**YOUR INSTRUCTIONS**
From the top of the records below down to the line containing "col = sc.collection", reproduce every line exactly.

::::::

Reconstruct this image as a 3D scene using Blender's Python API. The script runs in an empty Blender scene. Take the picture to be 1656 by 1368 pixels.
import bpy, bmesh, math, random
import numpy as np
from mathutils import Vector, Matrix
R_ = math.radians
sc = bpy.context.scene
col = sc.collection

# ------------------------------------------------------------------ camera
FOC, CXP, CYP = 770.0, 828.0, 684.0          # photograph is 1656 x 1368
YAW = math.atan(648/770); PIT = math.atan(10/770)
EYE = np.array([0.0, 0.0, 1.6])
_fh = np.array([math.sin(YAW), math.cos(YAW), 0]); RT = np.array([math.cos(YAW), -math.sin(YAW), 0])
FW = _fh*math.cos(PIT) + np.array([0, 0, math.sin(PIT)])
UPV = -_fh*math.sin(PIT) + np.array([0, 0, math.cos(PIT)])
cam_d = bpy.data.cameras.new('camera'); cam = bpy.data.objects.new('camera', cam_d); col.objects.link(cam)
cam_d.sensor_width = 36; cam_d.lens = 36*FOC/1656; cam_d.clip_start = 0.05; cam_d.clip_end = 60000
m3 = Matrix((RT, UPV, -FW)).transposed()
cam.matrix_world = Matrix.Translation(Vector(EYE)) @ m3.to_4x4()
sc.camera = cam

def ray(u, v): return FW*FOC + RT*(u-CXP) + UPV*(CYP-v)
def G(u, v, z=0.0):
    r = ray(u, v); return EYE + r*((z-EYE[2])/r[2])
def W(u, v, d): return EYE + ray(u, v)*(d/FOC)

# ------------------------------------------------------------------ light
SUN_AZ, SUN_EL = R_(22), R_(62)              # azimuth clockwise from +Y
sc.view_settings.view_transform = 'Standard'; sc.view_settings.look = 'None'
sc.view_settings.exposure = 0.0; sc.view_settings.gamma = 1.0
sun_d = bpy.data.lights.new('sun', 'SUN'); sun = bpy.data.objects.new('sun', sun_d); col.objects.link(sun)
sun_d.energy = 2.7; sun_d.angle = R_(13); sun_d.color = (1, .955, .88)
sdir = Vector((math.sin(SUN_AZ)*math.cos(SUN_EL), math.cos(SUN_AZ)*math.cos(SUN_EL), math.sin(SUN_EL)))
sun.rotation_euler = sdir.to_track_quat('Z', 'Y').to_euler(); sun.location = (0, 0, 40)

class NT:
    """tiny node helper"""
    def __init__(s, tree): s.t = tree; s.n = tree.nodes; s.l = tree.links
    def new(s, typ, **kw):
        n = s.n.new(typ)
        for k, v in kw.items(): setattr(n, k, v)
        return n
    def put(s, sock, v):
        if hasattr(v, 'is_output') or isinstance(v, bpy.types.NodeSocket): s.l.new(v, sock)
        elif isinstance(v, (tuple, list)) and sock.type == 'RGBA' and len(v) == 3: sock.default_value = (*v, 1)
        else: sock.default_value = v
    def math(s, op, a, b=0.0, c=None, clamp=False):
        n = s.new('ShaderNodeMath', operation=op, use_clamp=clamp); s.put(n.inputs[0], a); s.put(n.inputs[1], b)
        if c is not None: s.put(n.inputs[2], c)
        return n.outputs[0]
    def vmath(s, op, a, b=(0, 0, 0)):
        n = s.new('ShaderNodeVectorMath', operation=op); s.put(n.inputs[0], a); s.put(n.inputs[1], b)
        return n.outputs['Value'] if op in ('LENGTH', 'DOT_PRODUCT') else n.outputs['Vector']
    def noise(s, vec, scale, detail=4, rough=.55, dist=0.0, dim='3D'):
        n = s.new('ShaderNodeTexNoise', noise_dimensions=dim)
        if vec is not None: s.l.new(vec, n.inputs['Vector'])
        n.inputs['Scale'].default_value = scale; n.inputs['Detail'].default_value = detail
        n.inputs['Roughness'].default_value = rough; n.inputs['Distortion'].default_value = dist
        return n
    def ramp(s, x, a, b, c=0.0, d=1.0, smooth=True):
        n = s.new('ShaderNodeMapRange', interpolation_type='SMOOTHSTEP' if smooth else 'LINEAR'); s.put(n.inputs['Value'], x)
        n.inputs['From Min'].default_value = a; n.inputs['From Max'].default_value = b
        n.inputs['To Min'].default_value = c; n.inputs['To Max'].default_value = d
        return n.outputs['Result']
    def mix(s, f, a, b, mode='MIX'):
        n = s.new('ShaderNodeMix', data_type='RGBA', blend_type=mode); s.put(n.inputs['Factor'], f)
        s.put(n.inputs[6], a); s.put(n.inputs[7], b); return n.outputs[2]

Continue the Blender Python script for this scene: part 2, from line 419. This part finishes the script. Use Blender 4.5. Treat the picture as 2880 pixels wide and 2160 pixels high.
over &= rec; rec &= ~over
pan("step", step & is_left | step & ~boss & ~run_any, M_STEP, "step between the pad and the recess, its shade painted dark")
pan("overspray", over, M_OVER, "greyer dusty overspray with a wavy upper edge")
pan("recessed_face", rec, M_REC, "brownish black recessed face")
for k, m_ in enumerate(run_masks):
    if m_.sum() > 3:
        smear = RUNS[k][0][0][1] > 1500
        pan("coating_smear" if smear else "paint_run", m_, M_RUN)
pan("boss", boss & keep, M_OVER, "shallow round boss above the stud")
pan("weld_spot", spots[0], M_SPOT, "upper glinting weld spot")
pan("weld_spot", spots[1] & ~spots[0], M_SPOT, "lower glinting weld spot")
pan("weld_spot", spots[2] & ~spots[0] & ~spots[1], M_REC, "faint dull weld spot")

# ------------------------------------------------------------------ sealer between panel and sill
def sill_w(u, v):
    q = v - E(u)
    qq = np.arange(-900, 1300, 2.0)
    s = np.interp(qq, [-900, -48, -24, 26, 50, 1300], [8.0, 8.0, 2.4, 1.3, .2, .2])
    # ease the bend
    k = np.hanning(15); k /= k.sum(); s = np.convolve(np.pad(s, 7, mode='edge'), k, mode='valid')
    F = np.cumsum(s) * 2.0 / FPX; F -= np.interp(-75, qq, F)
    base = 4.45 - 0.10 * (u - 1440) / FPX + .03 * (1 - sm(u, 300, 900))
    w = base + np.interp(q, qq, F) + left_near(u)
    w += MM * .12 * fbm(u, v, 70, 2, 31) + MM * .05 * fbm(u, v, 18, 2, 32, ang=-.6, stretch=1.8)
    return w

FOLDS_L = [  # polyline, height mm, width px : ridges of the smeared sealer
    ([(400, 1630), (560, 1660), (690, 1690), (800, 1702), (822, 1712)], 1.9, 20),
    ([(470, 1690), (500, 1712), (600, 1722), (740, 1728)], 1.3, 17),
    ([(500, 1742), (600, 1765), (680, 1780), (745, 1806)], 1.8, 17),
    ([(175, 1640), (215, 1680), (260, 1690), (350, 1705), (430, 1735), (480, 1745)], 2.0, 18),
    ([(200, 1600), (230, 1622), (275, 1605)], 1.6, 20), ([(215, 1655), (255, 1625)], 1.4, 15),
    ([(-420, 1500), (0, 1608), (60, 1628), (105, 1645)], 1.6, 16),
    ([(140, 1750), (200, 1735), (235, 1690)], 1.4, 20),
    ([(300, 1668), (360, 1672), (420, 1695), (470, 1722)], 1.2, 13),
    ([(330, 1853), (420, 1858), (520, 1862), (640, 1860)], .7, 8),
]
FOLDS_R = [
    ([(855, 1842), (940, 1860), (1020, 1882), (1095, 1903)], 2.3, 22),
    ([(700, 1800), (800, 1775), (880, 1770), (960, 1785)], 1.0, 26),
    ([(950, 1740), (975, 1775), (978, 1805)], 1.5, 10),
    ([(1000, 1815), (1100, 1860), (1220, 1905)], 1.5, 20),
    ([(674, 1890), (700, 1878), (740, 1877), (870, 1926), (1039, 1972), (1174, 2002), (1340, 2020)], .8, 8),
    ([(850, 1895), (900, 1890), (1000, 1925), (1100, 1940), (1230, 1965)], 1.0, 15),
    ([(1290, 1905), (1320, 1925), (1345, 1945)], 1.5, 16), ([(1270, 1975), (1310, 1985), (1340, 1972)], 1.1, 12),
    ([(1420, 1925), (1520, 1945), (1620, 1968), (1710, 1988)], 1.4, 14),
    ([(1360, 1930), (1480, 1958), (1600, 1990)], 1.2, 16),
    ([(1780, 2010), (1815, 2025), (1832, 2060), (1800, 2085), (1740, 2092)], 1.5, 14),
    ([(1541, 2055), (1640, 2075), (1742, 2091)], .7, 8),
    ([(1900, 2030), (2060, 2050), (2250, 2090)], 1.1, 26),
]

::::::

**EXPECTED ANSWER**
Reconstruct this image as a 3D scene using Blender's Python API. The script runs in an empty Blender scene. Take the picture to be 1656 by 1368 pixels.
import bpy, bmesh, math, random
import numpy as np
from mathutils import Vector, Matrix
R_ = math.radians
sc = bpy.context.scene
col = sc.collection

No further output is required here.